## Material for this exercise
--*--

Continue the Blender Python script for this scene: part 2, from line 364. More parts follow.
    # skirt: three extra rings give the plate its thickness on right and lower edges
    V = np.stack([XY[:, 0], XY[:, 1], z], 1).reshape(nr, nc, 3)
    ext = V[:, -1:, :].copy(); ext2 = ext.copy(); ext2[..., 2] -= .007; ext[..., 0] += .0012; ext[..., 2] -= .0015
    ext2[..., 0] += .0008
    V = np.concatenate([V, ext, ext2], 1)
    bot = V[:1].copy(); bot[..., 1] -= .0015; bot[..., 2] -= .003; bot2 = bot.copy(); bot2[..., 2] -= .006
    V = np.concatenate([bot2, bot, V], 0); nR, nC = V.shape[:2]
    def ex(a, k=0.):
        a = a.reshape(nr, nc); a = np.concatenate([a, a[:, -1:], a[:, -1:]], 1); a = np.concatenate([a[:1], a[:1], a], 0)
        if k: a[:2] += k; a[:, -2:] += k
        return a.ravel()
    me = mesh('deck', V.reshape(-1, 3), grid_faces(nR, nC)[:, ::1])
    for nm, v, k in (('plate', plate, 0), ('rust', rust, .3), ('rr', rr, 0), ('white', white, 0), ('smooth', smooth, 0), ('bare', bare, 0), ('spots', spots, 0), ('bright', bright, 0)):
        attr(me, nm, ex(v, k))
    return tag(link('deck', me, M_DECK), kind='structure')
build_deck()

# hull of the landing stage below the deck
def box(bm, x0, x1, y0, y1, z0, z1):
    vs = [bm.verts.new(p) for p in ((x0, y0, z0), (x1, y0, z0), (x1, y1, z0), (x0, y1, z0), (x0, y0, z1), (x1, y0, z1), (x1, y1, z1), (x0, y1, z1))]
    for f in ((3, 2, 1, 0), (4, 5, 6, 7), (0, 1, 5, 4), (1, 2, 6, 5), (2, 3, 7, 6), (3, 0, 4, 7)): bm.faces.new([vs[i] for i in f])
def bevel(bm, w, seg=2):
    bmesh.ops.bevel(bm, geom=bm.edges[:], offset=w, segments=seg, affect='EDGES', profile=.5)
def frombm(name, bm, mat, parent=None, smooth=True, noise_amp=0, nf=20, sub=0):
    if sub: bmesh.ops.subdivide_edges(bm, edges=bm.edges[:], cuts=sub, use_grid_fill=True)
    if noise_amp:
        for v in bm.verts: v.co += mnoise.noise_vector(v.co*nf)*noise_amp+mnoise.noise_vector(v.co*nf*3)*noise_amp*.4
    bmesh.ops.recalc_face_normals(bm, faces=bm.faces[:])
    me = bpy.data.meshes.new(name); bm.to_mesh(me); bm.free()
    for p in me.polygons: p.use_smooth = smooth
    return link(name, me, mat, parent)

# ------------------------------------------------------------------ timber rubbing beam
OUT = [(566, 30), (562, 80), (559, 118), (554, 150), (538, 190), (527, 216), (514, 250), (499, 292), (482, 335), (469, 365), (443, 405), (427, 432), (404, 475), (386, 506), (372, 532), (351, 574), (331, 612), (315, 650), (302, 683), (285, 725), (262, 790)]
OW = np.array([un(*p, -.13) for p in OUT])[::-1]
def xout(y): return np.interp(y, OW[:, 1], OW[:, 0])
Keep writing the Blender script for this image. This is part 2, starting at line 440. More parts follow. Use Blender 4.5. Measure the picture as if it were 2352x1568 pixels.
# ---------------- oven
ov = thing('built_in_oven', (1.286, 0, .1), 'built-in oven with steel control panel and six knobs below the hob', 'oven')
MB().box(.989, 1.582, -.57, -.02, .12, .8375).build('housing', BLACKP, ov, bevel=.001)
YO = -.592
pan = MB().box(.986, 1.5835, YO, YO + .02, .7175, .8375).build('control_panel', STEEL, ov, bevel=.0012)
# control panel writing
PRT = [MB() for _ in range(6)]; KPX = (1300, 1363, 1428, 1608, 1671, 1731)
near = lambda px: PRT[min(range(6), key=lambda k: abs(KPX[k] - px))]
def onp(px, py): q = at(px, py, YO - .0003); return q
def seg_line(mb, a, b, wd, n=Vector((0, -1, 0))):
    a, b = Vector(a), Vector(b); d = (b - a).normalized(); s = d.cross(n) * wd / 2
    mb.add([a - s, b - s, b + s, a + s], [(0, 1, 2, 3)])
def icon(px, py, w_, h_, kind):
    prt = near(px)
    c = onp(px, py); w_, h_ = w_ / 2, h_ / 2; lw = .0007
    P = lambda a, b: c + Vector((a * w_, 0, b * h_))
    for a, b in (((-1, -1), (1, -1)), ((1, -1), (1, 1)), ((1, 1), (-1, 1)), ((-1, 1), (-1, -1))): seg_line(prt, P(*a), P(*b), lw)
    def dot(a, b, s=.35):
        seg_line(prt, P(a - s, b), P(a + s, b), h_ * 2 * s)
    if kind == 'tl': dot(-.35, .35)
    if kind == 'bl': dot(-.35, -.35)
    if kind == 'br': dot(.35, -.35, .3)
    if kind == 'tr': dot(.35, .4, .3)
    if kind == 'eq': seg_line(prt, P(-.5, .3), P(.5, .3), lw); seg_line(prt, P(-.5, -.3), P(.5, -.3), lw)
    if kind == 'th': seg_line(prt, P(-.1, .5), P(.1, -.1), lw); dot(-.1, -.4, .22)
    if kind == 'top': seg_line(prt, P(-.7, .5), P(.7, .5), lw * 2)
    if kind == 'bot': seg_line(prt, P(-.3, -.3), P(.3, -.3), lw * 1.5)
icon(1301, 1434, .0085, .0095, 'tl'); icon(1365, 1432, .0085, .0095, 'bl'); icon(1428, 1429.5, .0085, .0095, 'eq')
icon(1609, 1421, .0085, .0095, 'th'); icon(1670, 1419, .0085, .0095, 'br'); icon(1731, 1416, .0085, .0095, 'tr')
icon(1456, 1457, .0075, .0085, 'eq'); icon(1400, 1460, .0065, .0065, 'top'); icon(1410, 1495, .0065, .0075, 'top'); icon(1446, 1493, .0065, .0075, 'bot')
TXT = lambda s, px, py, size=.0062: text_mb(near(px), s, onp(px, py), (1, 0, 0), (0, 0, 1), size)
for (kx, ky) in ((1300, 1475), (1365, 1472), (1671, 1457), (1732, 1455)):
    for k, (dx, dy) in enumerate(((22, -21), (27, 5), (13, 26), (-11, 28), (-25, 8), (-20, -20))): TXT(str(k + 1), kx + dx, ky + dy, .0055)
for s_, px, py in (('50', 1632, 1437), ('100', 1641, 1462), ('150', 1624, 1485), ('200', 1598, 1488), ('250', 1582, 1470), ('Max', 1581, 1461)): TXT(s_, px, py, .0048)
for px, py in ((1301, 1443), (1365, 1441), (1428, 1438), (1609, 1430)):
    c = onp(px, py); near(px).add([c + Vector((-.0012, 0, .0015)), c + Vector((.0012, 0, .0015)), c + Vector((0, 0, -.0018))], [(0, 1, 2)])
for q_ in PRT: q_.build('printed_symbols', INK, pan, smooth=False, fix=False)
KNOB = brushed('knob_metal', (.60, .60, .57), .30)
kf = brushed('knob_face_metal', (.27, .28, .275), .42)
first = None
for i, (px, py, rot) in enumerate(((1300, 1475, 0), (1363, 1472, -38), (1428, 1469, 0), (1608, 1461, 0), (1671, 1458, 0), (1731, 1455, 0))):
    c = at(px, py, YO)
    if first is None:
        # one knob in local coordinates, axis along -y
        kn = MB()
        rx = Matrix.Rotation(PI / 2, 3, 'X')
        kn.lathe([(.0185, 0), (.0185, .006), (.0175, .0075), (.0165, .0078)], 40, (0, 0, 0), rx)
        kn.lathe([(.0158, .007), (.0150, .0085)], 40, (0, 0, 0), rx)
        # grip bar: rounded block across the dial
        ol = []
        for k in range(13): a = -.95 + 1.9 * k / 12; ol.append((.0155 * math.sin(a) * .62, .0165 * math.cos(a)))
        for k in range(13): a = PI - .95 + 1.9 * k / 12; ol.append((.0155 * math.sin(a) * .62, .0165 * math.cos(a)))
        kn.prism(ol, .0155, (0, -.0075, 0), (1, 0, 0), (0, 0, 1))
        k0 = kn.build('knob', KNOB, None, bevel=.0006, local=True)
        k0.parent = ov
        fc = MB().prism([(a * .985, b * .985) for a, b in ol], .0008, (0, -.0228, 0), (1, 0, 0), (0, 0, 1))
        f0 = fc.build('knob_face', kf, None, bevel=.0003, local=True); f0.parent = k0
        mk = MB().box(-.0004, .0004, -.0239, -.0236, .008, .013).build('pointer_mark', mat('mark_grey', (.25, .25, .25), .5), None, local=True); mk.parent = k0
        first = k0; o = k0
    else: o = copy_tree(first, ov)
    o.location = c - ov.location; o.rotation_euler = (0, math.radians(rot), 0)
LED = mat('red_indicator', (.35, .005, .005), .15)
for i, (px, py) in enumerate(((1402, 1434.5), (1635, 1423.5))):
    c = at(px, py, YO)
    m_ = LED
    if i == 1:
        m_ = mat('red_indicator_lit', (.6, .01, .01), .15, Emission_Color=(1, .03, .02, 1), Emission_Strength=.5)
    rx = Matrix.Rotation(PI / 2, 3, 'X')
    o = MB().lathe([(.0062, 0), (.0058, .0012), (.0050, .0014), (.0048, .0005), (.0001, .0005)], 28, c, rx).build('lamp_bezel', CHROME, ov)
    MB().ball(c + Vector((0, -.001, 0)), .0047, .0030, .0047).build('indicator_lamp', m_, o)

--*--

## Aim
Copy every line of the records above that holds the word "parts".

## Answer for the task
Continue the Blender Python script for this scene: part 2, from line 364. More parts follow.
Keep writing the Blender script for this image. This is part 2, starting at line 440. More parts follow. Use Blender 4.5. Measure the picture as if it were 2352x1568 pixels.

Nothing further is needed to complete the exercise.